Problem description:
Do not repeat pictures. Repeat exactly the lines of the listing below from its first line through the line with "description, category, group)".

Data excerpt:

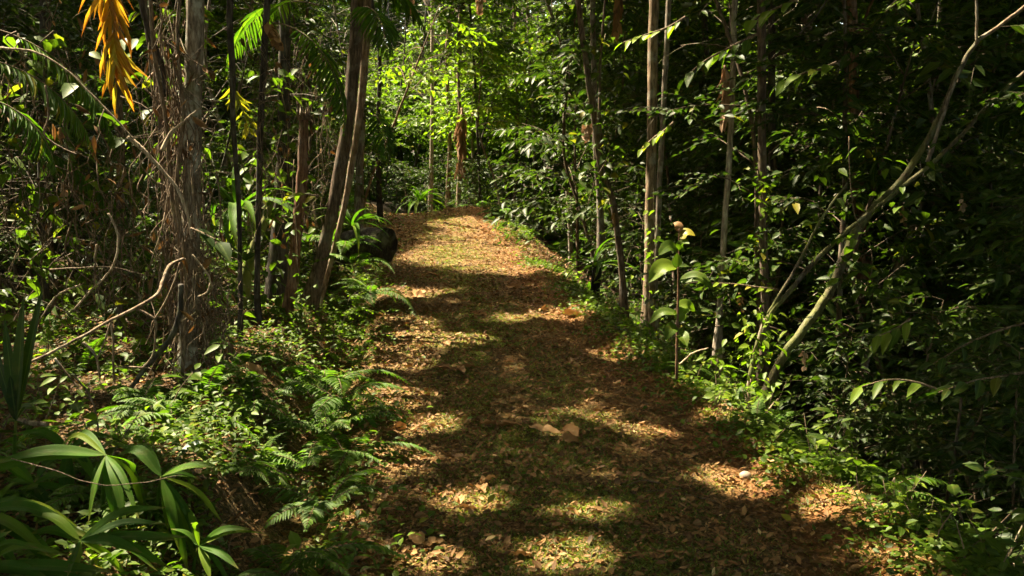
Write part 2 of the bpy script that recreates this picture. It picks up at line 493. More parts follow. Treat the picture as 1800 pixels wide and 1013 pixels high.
# ------------------------------------------------------------------ ground and path
def build_ground():
    xs = np.concatenate([np.linspace(-110, -9, 42, endpoint=False), np.linspace(-9, -3.6, 60, endpoint=False), np.arange(-3.6, 2.6, .045), np.linspace(2.6, 9, 70, endpoint=False), np.linspace(9, 110, 42)])
    ys = np.concatenate([np.linspace(-60, 1.5, 40, endpoint=False), np.arange(1.5, 12, .05), np.arange(12, 25, .08), np.linspace(25, 140, 75)])
    X, Y = np.meshgrid(xs, ys, indexing='ij')
    Z = height(X, Y)
    u = X - path_x(Y)
    near = (np.abs(u) < 2.5) & (Y < 24)
    Z = Z + np.where(near, .016 * (vnoise(X * 17, Y * 17) - .5), 0)
    nx, ny = len(xs), len(ys)
    V = np.stack([X, Y, Z], -1).reshape(-1, 3)
    # ground colour: r moss, g bare orange soil, b humus plus painted forest shade
    lane = np.exp(-((np.abs(u + .05) - .0) / .75) ** 2)
    mossy = np.clip(.45 + .55 * lane, 0, 1) * (np.abs(u) < 2.2) * (1 - .45 * sstep(7, 13, Y))
    soil = np.exp(-((u - 1.08) / .3) ** 2) * 1.0 + .15 * (np.abs(u) < 1.1)
    humus_shade = .9 * np.clip(sstep(1.7, 2.6, u) * (1 - .3 * vnoise(X * 2, Y * 2)) + sstep(22.5, 26, Y) + .75 * sstep(1.3, 2.2, -u) * (.5 + .6 * vnoise(X * 1.5, Y * 1.5)), 0, 1)
    C = np.stack([mossy, soil, humus_shade, 1 + 0 * u], -1).reshape(-1, 4)
    i, j = np.meshgrid(np.arange(nx - 1), np.arange(ny - 1), indexing='ij')
    Q = np.stack([i * ny + j, (i + 1) * ny + j, (i + 1) * ny + j + 1, i * ny + j + 1], -1).reshape(-1, 4)
    cx = V[Q].mean(1)
    uu = cx[:, 0] - path_x(cx[:, 1])
    e = 1.17 + .16 * (vnoise(cx[:, 0] * 2.2, cx[:, 1] * 2.2 + 3) - .5)
    onp = (np.abs(uu) < e) & (cx[:, 1] > -30) & (cx[:, 1] < 27)
    for nm, sel in (('path', onp), ('ground', ~onp)):
        q = Q[sel]; ids, inv = np.unique(q, return_inverse=True)
        g = Geo(); g.add(V[ids], inv.reshape(-1, 4), None, C[ids])
        tag(link(nm, g.mesh(nm, M['floor'])), kind='structure')


build_ground()

# ------------------------------------------------------------------ plant builders
LM = []         # landmarks for the labels
FILL = []       # (root, description, category, group)


def strips(g, P, Wd, upv, tint, m=0, fold=.18, pleat=0.):
    """strap leaf along points P with half widths Wd"""
    n = len(P)
    T = nrm(np.gradient(P, axis=0))
    rt = nrm(np.cross(T, np.broadcast_to(upv, T.shape))); nn = np.cross(rt, T)
    offs = np.array([-1, -.5, 0, .5, 1.]); zz = np.array([fold, fold * .35 + pleat, 0, fold * .35 + pleat, fold])
    V = P[:, None] + rt[:, None] * (offs[None, :, None] * Wd[:, None, None]) + nn[:, None] * (zz[None, :, None] * Wd[:, None, None])
    i, j = np.meshgrid(np.arange(n - 1), np.arange(4), indexing='ij')
    Q = np.stack([i * 5 + j, i * 5 + j + 1, (i + 1) * 5 + j + 1, (i + 1) * 5 + j], -1).reshape(-1, 4)
    C = np.empty((n, 5, 4)); C[..., 0] = tint; C[..., 1] = np.linspace(0, 1, n)[:, None]; C[..., 2] = np.abs(offs)[None]; C[..., 3] = 1
    g.add(V, Q, None, C, m)


def strap_profile(n, w, blunt=.8):
    t = np.linspace(0, 1, n)
    return w * np.clip(np.sin(PI * np.clip(t, 0, 1) ** blunt) ** .8, .03, 1) * .5


def arc(L, e0, e1, n=12):
    e = np.linspace(e0, e1, n)
    d = np.stack([0 * e, np.cos(e), np.sin(e)], 1) * (L / (n - 1))
    P = np.cumsum(d, 0) - d[0]
    return P


def frond_mesh(name, mat, L, leaflet, pairs, e0, e1, wid, ang=62, droop=.25, stalk=.18, seed=0, rmat=None, taper=.9, tint=None, twist=0., rr=.006):
    """pinnate frond (fern or palm) growing along +Y from the origin"""
    rg = np.random.default_rng(seed)
    g = Geo()
    P = arc(L, e0, e1, 20)
    P[:, 0] += np.linspace(0, 1, 20) ** 2 * L * .08 * rg.normal()
    tube(g, P, [rr, rr * .3], 4, 12, m=1)
    t = np.linspace(stalk, .985, pairs)
    idx = t * 19; i0 = np.clip(idx.astype(int), 0, 18); f = (idx - i0)[:, None]
    pos = P[i0] * (1 - f) + P[i0 + 1] * f
    T = nrm(P[i0 + 1] - P[i0])
    s = (t - stalk) / (1 - stalk)
    prof = np.clip(np.sin(PI * (s * taper + (1 - taper) * 1.0) ** .75), .12, 1)
    sets = []
    for side in (-1, 1):
        a = rad(ang) * (1 - .45 * s) + rg.normal(0, .07, pairs)
        sid = np.array([side, 0, 0.])
        ax = T * np.cos(a)[:, None] + sid * np.sin(a)[:, None] + np.array([0, 0, -1.]) * (droop * (1 + rg.normal(0, .25, pairs)))[:, None]
        up = np.broadcast_to(np.array([0., 0, 1]), ax.shape) + T * .0 + rg.normal(0, .15, ax.shape) + sid * twist
        ln = leaflet * prof * (1 + rg.normal(0, .06, pairs))
        tt = np.clip((.55 if tint is None else tint) + rg.normal(0, .16, pairs), 0, 1)
        sets.append(leafset(T8, pos, ax, up, ln, wid * (.6 + .4 * prof), tt))
    add_leaves(g, T8, (np.concatenate([x[0] for x in sets]), np.concatenate([x[1] for x in sets])), 0)
    return g.mesh(name, [mat, rmat or M['vine']])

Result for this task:
Write part 2 of the bpy script that recreates this picture. It picks up at line 493. More parts follow. Treat the picture as 1800 pixels wide and 1013 pixels high.
# ------------------------------------------------------------------ ground and path
def build_ground():
    xs = np.concatenate([np.linspace(-110, -9, 42, endpoint=False), np.linspace(-9, -3.6, 60, endpoint=False), np.arange(-3.6, 2.6, .045), np.linspace(2.6, 9, 70, endpoint=False), np.linspace(9, 110, 42)])
    ys = np.concatenate([np.linspace(-60, 1.5, 40, endpoint=False), np.arange(1.5, 12, .05), np.arange(12, 25, .08), np.linspace(25, 140, 75)])
    X, Y = np.meshgrid(xs, ys, indexing='ij')
    Z = height(X, Y)
    u = X - path_x(Y)
    near = (np.abs(u) < 2.5) & (Y < 24)
    Z = Z + np.where(near, .016 * (vnoise(X * 17, Y * 17) - .5), 0)
    nx, ny = len(xs), len(ys)
    V = np.stack([X, Y, Z], -1).reshape(-1, 3)
    # ground colour: r moss, g bare orange soil, b humus plus painted forest shade
    lane = np.exp(-((np.abs(u + .05) - .0) / .75) ** 2)
    mossy = np.clip(.45 + .55 * lane, 0, 1) * (np.abs(u) < 2.2) * (1 - .45 * sstep(7, 13, Y))
    soil = np.exp(-((u - 1.08) / .3) ** 2) * 1.0 + .15 * (np.abs(u) < 1.1)
    humus_shade = .9 * np.clip(sstep(1.7, 2.6, u) * (1 - .3 * vnoise(X * 2, Y * 2)) + sstep(22.5, 26, Y) + .75 * sstep(1.3, 2.2, -u) * (.5 + .6 * vnoise(X * 1.5, Y * 1.5)), 0, 1)
    C = np.stack([mossy, soil, humus_shade, 1 + 0 * u], -1).reshape(-1, 4)
    i, j = np.meshgrid(np.arange(nx - 1), np.arange(ny - 1), indexing='ij')
    Q = np.stack([i * ny + j, (i + 1) * ny + j, (i + 1) * ny + j + 1, i * ny + j + 1], -1).reshape(-1, 4)
    cx = V[Q].mean(1)
    uu = cx[:, 0] - path_x(cx[:, 1])
    e = 1.17 + .16 * (vnoise(cx[:, 0] * 2.2, cx[:, 1] * 2.2 + 3) - .5)
    onp = (np.abs(uu) < e) & (cx[:, 1] > -30) & (cx[:, 1] < 27)
    for nm, sel in (('path', onp), ('ground', ~onp)):
        q = Q[sel]; ids, inv = np.unique(q, return_inverse=True)
        g = Geo(); g.add(V[ids], inv.reshape(-1, 4), None, C[ids])
        tag(link(nm, g.mesh(nm, M['floor'])), kind='structure')


build_ground()

# ------------------------------------------------------------------ plant builders
LM = []         # landmarks for the labels
FILL = []       # (root, description, category, group)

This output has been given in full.